Antarctica’s ice sheet have been stable for millions of years,will crack due to rising temperatures

Antarctica's ice sheet have been stable for millions of years,will crack due to rising temperatures

LONDON,May8: Central parts of Antarctica’s ice sheet have been stable for millions of years, even when conditions were considerably warmer than present, new research suggests.

The study of mountains in West Antarctica may help scientists improve their predictions of how the region might respond to continuing climate change.

The findings could also show how ice loss might contribute to sea level rise.

Although the discovery demonstrates the long-term stability of some parts of Antarctica’s ice sheet, scientists remain concerned that ice at its coastline is vulnerable to rising temperatures.

Researchers from the Universities of Edinburgh and Northumbria in the UK studied rocks on slopes of the Ellsworth Mountains, whose peaks protrude through the ice sheet.

By mapping and analysing surface rocks – including measuring their exposure to cosmic rays – researchers calculated that the mountains have been shaped by an ice sheet over a million-year period, beginning in a climate some 20 degrees Celsius warmer than at present.

The last time such climates existed in the mountains of Antarctica was 14 million years ago when vegetation grew in the mountains and beetles thrived.

Antarctica’s climate at the time would be similar to that of modern day Patagonia or Greenland.

This time marked the start of a period of cooling and the growth of a large ice sheet that extended offshore around the Antarctic continent.

Glaciers have subsequently cut deep into the landscape, leaving a high-tide mark – known as a trimline – in the exposed peaks of the Ellsworth range.

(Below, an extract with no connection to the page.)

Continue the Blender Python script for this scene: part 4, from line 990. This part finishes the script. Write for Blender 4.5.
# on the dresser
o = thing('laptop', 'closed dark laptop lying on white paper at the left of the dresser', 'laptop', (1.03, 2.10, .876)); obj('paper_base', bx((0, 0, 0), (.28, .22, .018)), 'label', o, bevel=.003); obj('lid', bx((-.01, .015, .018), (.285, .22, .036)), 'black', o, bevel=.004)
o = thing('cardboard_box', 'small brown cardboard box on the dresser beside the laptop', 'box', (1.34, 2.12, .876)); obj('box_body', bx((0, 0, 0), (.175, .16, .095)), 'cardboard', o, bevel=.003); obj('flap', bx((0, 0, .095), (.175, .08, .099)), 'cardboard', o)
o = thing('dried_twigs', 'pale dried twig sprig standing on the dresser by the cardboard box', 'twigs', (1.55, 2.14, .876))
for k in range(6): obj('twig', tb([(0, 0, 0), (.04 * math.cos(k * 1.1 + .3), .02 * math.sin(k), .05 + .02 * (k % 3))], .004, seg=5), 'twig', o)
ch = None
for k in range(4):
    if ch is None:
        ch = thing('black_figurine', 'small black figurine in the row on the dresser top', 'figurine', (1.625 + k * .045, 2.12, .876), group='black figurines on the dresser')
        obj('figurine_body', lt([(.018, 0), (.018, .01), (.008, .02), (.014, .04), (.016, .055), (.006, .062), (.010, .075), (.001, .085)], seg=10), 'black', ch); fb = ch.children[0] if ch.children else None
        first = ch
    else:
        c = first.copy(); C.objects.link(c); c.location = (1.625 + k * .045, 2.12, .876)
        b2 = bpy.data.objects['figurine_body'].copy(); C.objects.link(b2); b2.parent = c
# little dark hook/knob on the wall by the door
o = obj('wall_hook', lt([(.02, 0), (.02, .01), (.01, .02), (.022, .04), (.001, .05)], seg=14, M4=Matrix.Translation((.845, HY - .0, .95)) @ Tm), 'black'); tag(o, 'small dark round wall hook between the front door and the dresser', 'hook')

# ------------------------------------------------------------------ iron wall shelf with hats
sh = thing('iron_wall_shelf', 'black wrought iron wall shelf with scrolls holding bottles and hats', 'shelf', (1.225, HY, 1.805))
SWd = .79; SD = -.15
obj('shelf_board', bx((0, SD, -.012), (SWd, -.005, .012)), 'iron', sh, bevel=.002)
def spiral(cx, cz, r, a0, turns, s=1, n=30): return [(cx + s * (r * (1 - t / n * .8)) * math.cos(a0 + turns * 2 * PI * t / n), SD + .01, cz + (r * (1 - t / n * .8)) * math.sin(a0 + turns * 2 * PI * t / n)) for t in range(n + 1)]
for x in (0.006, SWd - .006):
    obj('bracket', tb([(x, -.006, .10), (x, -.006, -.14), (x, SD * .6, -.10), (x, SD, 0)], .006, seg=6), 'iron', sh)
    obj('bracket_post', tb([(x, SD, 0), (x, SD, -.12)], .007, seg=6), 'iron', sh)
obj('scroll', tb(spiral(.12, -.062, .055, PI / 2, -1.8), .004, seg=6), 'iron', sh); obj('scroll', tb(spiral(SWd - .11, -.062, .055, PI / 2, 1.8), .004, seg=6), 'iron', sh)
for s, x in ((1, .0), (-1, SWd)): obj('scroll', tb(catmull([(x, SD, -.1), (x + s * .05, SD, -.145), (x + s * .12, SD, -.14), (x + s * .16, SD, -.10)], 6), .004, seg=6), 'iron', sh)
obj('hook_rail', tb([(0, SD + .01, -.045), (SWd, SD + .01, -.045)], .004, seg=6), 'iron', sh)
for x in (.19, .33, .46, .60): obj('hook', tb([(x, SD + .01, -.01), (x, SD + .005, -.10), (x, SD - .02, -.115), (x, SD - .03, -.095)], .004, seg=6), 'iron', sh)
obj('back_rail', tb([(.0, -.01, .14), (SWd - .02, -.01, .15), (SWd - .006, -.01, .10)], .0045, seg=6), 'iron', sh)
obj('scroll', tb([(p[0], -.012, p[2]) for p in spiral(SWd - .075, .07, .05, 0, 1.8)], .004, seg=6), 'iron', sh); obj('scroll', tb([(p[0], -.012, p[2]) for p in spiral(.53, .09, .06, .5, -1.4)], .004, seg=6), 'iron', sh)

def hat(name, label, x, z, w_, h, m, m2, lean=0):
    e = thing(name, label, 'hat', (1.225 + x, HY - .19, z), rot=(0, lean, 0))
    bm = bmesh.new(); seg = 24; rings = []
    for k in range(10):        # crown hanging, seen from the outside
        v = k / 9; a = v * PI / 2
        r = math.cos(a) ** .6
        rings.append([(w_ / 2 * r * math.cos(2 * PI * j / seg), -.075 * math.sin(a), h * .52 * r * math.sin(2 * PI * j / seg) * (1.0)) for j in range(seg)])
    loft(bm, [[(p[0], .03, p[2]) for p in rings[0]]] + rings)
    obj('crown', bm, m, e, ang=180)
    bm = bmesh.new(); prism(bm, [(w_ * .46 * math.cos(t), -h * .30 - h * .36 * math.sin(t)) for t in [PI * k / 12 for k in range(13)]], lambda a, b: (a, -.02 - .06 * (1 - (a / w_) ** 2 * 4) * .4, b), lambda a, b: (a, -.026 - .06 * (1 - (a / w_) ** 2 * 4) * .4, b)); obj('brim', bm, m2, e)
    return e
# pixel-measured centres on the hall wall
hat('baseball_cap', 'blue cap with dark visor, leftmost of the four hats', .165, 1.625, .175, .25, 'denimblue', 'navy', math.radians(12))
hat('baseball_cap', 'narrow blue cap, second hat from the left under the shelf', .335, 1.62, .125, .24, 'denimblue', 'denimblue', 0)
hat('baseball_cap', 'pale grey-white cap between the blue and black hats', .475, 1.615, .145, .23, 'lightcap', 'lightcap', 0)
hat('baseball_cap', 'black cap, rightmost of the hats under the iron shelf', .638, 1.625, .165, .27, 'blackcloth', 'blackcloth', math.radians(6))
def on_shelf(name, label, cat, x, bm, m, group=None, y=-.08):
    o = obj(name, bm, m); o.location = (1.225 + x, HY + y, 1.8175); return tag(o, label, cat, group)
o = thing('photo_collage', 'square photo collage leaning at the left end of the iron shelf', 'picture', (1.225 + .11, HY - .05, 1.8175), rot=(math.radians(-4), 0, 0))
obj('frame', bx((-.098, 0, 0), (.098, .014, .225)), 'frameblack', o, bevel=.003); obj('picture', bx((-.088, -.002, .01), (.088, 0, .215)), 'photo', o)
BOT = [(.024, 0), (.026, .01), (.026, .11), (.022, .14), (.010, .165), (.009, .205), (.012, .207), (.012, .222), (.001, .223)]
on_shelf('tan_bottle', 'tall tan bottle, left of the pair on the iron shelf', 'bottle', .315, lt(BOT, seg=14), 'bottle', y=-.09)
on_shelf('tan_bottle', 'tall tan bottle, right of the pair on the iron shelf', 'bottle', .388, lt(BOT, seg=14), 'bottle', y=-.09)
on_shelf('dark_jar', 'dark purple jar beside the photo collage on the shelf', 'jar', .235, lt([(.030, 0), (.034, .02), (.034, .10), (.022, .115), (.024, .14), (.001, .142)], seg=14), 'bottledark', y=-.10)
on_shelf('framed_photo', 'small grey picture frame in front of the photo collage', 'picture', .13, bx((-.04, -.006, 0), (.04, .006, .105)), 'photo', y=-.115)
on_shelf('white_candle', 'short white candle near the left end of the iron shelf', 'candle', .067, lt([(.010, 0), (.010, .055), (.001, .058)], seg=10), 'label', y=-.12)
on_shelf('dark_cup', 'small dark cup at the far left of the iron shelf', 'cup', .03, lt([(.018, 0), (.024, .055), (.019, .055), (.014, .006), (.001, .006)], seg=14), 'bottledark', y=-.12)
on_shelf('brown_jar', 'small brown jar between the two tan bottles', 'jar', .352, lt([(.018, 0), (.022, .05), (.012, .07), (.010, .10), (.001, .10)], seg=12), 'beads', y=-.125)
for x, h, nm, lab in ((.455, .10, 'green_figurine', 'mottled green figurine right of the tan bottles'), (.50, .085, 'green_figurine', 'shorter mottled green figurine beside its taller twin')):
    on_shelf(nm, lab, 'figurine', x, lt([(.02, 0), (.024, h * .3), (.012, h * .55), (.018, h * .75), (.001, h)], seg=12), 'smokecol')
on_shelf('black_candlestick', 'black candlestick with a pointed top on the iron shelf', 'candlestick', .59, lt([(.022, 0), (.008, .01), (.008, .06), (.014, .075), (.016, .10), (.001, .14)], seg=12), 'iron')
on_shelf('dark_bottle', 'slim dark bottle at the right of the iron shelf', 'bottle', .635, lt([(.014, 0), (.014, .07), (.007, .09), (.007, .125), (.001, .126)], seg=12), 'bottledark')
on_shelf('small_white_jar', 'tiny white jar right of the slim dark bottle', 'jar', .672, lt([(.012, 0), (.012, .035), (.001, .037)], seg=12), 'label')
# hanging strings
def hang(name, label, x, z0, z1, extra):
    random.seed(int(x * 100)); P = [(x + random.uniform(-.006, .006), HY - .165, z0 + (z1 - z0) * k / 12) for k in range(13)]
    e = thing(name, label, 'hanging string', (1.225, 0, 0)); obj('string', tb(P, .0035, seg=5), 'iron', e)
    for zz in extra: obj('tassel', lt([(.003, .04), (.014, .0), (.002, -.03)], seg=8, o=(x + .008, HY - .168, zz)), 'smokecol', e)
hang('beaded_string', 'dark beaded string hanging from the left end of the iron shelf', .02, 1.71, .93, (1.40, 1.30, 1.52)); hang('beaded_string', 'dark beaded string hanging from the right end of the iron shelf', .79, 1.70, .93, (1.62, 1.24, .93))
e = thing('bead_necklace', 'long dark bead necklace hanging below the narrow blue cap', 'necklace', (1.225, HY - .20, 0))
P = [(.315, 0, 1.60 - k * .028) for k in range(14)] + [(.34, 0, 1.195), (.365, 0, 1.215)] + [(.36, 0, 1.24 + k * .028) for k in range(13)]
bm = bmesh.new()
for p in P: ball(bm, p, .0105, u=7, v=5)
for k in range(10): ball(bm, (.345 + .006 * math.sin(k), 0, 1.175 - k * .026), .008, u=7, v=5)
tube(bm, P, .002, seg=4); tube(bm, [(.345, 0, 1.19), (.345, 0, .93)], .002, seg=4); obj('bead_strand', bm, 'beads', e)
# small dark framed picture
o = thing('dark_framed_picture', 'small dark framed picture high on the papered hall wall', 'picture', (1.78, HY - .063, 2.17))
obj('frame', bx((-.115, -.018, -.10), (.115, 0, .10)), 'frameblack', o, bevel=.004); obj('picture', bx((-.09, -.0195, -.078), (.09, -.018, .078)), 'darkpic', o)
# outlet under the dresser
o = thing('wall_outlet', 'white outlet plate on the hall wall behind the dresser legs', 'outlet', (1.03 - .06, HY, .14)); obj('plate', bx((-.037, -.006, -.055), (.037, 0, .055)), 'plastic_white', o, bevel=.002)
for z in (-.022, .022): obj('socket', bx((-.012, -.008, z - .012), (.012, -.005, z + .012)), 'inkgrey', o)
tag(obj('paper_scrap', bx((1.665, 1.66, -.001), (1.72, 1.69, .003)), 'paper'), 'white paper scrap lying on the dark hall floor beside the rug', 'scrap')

 The extended ice sheet cooled the oceans and atmosphere, helping form the world of today, researchers said. The study is among the first to find evidence for this period in West Antarctica.
“These findings help us understand how the Antarctic Ice Sheet has evolved, and to fine-tune our models and predict its future,” said David Sugden, of the University of Edinburgh.
“The preservation of old rock surfaces is testimony to the stability of at least the central parts of the Antarctic Ice Sheet – but we are still very concerned over other parts of Antarctica amid climate change,” Sugden said.
The research was published in Earth and Planetary Science Letters.